**CHALLENGE**: Give back only the lines in the records below from the one with "What Blender Python" to the one with "SC.camera = cam", both inclusive, word for word.

━━━ MATERIAL FOR THIS EXERCISE ━━━

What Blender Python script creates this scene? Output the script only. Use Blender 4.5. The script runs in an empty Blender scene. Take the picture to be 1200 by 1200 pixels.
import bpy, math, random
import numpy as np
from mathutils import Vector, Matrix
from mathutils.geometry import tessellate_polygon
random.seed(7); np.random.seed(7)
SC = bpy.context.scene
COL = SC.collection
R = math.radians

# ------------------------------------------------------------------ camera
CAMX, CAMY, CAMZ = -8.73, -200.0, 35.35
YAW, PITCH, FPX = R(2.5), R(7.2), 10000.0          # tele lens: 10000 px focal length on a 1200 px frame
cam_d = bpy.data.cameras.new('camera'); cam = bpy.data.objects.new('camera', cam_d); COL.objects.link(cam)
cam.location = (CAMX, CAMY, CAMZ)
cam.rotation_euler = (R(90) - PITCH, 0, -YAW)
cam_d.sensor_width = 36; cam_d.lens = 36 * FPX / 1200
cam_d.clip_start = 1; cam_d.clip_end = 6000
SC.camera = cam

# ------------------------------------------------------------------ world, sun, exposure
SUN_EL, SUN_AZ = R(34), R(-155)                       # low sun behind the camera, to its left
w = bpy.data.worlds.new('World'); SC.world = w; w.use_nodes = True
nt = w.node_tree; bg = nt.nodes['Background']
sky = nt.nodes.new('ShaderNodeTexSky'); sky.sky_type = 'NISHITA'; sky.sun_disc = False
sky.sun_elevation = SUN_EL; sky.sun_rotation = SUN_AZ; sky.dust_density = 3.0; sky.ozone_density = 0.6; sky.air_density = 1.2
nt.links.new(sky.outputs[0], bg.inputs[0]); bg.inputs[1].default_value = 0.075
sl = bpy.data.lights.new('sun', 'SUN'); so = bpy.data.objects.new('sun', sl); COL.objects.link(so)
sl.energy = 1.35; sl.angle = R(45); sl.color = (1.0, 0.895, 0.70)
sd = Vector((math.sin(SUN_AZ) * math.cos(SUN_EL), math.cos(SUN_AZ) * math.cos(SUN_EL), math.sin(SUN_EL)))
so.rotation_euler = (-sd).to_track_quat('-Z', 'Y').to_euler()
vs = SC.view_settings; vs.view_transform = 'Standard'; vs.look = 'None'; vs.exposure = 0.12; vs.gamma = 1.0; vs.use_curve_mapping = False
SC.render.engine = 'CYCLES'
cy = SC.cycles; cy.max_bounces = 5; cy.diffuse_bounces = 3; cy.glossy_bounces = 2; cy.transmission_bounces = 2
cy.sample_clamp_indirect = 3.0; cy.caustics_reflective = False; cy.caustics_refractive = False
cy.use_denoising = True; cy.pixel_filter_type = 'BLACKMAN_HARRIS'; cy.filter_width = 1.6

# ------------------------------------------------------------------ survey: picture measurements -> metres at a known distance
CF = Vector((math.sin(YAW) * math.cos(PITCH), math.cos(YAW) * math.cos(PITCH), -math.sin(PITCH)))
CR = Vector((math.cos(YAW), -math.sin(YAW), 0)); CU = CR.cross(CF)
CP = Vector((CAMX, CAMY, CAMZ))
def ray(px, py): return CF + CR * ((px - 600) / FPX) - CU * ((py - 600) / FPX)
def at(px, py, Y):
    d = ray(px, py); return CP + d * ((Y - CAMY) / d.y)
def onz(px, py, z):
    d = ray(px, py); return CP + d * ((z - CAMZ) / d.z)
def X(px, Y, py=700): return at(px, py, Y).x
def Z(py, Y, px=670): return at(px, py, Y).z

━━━
━━━ MATERIAL FOR THIS EXERCISE ━━━

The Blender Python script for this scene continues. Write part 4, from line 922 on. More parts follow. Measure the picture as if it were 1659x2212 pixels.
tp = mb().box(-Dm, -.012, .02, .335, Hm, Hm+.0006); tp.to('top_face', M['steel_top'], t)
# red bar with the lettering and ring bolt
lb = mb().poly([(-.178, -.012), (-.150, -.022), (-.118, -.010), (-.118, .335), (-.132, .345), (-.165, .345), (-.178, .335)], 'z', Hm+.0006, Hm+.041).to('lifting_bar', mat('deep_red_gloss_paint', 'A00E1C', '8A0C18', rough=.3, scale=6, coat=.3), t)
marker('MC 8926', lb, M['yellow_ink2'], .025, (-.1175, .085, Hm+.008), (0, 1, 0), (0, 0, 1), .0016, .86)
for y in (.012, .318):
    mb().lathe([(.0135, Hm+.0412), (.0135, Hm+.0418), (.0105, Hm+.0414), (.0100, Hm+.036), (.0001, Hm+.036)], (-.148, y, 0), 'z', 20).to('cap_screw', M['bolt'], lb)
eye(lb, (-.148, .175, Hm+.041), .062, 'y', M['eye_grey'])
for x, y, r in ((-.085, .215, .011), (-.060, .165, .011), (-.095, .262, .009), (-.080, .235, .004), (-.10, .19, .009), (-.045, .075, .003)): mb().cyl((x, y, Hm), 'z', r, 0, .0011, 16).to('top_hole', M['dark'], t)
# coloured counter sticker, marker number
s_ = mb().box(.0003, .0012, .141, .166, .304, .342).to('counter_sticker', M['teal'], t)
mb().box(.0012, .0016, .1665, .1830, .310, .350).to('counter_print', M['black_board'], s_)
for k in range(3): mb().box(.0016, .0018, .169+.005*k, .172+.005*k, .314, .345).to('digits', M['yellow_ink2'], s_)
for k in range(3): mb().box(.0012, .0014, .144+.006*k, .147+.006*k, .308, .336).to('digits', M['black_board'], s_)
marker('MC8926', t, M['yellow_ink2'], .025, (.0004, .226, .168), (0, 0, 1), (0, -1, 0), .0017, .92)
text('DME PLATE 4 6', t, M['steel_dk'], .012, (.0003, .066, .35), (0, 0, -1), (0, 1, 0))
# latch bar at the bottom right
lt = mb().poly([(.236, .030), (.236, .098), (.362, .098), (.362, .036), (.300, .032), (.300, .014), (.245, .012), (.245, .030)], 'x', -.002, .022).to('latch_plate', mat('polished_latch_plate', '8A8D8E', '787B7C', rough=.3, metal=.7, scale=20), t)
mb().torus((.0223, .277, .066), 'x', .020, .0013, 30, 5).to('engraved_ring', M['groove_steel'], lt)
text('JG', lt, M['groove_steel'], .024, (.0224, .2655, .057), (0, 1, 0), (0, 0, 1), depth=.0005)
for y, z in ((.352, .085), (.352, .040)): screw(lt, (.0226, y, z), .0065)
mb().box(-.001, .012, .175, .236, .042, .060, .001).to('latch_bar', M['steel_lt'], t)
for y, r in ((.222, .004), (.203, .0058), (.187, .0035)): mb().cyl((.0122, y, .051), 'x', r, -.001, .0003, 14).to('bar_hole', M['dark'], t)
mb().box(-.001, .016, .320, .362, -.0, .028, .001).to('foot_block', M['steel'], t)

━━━

**EXERCISE RESULT**:
What Blender Python script creates this scene? Output the script only. Use Blender 4.5. The script runs in an empty Blender scene. Take the picture to be 1200 by 1200 pixels.
import bpy, math, random
import numpy as np
from mathutils import Vector, Matrix
from mathutils.geometry import tessellate_polygon
random.seed(7); np.random.seed(7)
SC = bpy.context.scene
COL = SC.collection
R = math.radians

# ------------------------------------------------------------------ camera
CAMX, CAMY, CAMZ = -8.73, -200.0, 35.35
YAW, PITCH, FPX = R(2.5), R(7.2), 10000.0          # tele lens: 10000 px focal length on a 1200 px frame
cam_d = bpy.data.cameras.new('camera'); cam = bpy.data.objects.new('camera', cam_d); COL.objects.link(cam)
cam.location = (CAMX, CAMY, CAMZ)
cam.rotation_euler = (R(90) - PITCH, 0, -YAW)
cam_d.sensor_width = 36; cam_d.lens = 36 * FPX / 1200
cam_d.clip_start = 1; cam_d.clip_end = 6000
SC.camera = cam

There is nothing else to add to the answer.